▸ Written instruction: Retype only what runs from the line that contains "col = mixc(nt, at3.outputs['Fac'], col, (0.014, 0.0125, 0.015))" through the last line of the listing below, both lines included.

▸ Supplied entries:
════════════════════

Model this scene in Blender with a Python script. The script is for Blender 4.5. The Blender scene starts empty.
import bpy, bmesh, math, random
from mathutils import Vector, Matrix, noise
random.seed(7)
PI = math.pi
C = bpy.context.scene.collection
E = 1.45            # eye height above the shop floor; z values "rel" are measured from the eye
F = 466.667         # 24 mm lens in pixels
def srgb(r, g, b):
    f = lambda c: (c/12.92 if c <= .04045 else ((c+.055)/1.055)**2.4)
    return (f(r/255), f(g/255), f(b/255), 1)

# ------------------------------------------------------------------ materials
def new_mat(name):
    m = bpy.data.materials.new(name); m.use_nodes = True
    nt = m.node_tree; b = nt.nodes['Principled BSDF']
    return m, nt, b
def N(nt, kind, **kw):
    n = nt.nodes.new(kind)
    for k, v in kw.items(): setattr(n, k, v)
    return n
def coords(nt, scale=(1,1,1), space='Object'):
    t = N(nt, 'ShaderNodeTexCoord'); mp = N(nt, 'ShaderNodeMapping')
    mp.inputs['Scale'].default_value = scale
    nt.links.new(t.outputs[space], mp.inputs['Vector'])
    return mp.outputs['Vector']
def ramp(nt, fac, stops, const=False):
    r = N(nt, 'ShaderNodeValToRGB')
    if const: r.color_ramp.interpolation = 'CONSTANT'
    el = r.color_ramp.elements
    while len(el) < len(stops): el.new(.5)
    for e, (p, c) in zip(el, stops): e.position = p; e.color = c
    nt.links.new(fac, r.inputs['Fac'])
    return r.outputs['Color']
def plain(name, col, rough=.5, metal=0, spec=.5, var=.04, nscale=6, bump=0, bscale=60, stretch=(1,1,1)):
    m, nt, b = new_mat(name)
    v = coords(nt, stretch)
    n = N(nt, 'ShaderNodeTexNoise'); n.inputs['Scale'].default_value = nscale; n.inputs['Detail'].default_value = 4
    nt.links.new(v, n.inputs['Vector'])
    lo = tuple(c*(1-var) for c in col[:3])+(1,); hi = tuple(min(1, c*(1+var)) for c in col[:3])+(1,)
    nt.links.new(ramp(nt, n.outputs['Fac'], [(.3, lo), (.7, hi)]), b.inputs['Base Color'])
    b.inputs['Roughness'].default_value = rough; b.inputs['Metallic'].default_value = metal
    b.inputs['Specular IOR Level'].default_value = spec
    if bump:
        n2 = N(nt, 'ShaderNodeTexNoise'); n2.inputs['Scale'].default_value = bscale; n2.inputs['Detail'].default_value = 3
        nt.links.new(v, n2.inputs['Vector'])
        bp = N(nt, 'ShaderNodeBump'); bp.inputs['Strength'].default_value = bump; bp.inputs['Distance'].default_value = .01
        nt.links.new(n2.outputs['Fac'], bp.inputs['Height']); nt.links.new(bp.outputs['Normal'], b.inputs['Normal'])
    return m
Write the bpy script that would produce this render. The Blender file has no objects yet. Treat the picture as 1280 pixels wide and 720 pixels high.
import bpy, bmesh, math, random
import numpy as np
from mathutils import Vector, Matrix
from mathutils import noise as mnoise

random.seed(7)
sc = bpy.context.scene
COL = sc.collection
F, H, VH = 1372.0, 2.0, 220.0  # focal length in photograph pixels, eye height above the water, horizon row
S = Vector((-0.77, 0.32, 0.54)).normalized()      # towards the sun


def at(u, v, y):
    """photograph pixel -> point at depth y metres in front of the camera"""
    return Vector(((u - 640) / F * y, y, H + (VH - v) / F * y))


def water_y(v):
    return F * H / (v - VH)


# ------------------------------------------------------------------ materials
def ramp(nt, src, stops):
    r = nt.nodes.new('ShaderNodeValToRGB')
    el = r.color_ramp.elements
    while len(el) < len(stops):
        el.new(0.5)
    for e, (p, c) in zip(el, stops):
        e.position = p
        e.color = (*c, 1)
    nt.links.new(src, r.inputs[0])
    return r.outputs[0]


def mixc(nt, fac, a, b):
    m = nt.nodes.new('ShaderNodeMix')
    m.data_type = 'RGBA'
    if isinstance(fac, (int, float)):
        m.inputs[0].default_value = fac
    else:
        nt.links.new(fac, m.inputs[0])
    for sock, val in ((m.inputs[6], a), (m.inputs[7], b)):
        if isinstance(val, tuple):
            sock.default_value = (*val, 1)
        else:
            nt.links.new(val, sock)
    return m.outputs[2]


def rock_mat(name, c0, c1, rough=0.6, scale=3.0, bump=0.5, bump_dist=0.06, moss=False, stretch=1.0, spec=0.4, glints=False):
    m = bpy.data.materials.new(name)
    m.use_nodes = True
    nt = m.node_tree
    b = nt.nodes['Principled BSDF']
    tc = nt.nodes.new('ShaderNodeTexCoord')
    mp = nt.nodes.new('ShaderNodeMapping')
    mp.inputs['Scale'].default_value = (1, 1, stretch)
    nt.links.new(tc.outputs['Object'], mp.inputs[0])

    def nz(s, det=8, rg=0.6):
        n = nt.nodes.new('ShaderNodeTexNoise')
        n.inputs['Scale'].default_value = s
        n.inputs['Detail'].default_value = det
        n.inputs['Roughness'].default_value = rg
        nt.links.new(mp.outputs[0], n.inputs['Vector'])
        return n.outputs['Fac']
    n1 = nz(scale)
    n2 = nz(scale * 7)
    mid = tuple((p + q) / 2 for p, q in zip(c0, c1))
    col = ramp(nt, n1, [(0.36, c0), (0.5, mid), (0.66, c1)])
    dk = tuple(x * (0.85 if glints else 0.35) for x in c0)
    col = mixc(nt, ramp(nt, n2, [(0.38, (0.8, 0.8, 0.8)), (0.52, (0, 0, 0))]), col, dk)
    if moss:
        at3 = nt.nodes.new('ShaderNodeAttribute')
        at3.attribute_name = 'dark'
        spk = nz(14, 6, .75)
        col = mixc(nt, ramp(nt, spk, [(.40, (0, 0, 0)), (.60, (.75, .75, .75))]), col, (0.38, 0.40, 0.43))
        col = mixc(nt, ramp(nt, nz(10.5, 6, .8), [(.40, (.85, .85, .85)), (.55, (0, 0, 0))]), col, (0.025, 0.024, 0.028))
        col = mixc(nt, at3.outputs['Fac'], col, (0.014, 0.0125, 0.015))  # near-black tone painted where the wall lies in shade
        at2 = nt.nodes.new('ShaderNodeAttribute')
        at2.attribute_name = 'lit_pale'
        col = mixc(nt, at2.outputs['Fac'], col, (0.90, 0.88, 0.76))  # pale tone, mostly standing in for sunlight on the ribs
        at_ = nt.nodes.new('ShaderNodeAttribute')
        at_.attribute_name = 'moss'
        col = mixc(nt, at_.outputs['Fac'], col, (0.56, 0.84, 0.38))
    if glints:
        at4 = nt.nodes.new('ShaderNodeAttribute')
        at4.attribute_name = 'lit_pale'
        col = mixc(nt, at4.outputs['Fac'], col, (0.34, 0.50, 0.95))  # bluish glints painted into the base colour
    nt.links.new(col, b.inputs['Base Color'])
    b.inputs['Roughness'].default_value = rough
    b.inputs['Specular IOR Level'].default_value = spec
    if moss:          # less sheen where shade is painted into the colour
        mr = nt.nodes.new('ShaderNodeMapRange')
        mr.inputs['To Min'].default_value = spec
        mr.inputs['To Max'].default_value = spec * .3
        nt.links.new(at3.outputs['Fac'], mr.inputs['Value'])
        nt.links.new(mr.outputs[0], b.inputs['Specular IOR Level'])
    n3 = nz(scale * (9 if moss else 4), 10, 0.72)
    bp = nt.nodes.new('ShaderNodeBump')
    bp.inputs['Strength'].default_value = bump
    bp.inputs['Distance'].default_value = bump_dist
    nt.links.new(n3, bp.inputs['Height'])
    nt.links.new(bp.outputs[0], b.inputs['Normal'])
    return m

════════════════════

▸ Answer to this problem:
        col = mixc(nt, at3.outputs['Fac'], col, (0.014, 0.0125, 0.015))  # near-black tone painted where the wall lies in shade
        at2 = nt.nodes.new('ShaderNodeAttribute')
        at2.attribute_name = 'lit_pale'
        col = mixc(nt, at2.outputs['Fac'], col, (0.90, 0.88, 0.76))  # pale tone, mostly standing in for sunlight on the ribs
        at_ = nt.nodes.new('ShaderNodeAttribute')
        at_.attribute_name = 'moss'
        col = mixc(nt, at_.outputs['Fac'], col, (0.56, 0.84, 0.38))
    if glints:
        at4 = nt.nodes.new('ShaderNodeAttribute')
        at4.attribute_name = 'lit_pale'
        col = mixc(nt, at4.outputs['Fac'], col, (0.34, 0.50, 0.95))  # bluish glints painted into the base colour
    nt.links.new(col, b.inputs['Base Color'])
    b.inputs['Roughness'].default_value = rough
    b.inputs['Specular IOR Level'].default_value = spec
    if moss:          # less sheen where shade is painted into the colour
        mr = nt.nodes.new('ShaderNodeMapRange')
        mr.inputs['To Min'].default_value = spec
        mr.inputs['To Max'].default_value = spec * .3
        nt.links.new(at3.outputs['Fac'], mr.inputs['Value'])
        nt.links.new(mr.outputs[0], b.inputs['Specular IOR Level'])
    n3 = nz(scale * (9 if moss else 4), 10, 0.72)
    bp = nt.nodes.new('ShaderNodeBump')
    bp.inputs['Strength'].default_value = bump
    bp.inputs['Distance'].default_value = bump_dist
    nt.links.new(n3, bp.inputs['Height'])
    nt.links.new(bp.outputs[0], b.inputs['Normal'])
    return m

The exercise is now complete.